Directions for this task - Reproduce, word for word, every line from the first one down to the line containing "from mathutils.geometry import", and nothing else.

▬▬▬▬▬▬▬▬▬▬

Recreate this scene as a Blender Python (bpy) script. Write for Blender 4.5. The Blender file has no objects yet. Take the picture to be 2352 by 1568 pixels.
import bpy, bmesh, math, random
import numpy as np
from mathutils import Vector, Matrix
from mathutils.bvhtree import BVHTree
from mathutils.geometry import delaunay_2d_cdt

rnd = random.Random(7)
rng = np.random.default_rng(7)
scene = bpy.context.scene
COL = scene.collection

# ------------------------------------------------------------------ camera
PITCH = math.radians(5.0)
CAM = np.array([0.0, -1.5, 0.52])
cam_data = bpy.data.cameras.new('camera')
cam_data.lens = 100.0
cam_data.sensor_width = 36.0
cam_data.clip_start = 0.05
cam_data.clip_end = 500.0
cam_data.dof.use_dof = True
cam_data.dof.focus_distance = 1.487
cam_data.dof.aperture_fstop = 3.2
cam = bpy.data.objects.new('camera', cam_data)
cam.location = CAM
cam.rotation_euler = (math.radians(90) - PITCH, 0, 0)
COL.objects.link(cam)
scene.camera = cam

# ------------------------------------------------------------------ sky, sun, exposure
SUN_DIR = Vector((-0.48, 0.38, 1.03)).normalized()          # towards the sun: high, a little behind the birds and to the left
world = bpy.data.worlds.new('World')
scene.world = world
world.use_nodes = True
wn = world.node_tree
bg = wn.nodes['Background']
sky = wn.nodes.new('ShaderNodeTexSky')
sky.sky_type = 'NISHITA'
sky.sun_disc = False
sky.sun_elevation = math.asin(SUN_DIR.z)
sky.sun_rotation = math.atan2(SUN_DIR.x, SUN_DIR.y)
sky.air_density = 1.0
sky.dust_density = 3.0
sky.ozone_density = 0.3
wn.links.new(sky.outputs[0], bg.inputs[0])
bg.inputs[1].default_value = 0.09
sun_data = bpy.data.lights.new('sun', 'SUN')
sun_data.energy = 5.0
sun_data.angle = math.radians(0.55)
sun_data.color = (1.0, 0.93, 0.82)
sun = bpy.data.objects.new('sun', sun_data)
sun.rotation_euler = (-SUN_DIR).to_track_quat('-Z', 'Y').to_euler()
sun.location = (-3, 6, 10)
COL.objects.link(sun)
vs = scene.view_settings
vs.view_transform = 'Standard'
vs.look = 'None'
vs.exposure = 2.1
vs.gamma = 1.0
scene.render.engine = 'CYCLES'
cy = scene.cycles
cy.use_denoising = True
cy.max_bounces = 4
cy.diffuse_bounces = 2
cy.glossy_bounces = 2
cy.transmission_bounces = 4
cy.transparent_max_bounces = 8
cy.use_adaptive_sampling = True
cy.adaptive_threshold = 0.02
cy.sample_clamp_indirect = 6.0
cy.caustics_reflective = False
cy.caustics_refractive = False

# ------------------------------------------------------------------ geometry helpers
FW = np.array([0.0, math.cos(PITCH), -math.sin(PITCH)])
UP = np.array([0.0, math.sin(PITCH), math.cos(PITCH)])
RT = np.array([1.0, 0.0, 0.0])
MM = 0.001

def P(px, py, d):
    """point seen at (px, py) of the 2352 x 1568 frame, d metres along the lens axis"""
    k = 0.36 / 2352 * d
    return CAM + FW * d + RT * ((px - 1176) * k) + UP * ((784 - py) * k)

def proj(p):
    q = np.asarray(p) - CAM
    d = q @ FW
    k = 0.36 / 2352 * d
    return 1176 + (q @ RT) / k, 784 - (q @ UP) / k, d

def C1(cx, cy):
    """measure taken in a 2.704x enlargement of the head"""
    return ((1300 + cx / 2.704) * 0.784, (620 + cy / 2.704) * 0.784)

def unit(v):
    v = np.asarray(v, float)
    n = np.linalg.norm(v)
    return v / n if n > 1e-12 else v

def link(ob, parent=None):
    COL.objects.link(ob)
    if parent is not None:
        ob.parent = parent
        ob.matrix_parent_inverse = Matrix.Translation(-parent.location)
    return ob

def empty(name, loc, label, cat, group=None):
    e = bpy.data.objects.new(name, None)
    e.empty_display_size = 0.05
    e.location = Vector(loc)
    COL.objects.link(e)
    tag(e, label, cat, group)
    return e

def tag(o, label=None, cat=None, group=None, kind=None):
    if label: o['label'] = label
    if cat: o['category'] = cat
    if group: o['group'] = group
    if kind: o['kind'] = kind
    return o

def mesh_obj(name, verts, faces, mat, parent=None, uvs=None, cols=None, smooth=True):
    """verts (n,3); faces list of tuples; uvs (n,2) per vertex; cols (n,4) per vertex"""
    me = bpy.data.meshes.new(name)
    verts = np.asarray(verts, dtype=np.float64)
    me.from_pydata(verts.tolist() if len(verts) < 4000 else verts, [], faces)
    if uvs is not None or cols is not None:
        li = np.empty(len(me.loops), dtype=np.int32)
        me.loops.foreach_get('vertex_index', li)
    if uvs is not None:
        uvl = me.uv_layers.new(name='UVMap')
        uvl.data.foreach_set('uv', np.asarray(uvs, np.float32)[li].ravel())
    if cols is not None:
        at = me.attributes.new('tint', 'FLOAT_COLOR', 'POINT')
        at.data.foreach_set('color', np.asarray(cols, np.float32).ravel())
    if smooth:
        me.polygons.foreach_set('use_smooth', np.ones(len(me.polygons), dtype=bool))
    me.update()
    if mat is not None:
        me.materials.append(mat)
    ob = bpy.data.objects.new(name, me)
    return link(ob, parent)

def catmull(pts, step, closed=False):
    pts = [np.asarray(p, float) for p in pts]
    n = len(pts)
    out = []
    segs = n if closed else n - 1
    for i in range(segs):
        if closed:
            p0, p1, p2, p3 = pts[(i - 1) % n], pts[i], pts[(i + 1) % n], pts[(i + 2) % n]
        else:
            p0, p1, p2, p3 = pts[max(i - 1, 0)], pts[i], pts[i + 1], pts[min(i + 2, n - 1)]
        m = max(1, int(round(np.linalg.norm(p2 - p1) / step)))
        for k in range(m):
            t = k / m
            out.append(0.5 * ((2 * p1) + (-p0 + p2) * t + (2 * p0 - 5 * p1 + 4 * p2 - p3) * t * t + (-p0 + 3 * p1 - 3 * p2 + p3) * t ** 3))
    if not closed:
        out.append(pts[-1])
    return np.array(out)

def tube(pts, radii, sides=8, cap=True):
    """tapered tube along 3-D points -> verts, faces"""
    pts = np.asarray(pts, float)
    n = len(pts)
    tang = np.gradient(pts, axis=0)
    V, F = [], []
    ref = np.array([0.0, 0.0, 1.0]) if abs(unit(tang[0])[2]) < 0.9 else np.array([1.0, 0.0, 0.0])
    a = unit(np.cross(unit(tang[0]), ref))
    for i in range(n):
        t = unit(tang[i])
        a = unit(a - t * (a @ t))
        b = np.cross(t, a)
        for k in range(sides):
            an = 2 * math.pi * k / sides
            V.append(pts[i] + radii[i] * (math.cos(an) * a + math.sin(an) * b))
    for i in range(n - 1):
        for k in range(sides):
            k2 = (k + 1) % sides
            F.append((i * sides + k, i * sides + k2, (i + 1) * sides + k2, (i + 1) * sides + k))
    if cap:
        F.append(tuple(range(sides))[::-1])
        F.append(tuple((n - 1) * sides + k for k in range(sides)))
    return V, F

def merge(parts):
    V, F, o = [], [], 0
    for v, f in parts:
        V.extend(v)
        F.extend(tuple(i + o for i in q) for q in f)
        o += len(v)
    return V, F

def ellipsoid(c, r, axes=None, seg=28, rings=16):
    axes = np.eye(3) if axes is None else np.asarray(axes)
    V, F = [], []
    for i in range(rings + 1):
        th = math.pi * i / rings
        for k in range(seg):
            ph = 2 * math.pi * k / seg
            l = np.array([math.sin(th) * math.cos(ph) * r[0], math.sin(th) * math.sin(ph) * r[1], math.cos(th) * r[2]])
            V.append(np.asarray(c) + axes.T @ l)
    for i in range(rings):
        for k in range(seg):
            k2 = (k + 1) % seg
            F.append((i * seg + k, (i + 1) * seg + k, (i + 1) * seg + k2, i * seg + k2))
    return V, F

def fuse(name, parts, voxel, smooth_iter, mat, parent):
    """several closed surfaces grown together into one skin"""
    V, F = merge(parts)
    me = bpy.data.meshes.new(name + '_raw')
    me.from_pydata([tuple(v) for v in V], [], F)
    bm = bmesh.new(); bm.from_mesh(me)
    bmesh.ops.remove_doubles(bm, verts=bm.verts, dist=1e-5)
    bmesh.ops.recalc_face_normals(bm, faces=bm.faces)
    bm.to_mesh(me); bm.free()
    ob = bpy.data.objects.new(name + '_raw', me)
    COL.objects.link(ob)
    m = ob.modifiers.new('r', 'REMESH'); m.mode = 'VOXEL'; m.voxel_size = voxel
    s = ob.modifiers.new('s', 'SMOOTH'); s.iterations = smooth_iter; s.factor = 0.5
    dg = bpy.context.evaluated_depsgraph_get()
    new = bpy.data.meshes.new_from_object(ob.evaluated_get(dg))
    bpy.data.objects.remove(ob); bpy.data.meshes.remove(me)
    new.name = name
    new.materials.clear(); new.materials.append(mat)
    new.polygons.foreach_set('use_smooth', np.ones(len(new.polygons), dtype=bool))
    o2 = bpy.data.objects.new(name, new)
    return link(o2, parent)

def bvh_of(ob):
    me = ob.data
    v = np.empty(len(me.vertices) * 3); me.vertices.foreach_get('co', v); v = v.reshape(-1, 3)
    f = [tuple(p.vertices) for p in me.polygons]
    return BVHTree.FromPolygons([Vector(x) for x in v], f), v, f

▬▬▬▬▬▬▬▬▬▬

Output below -
Recreate this scene as a Blender Python (bpy) script. Write for Blender 4.5. The Blender file has no objects yet. Take the picture to be 2352 by 1568 pixels.
import bpy, bmesh, math, random
import numpy as np
from mathutils import Vector, Matrix
from mathutils.bvhtree import BVHTree
from mathutils.geometry import delaunay_2d_cdt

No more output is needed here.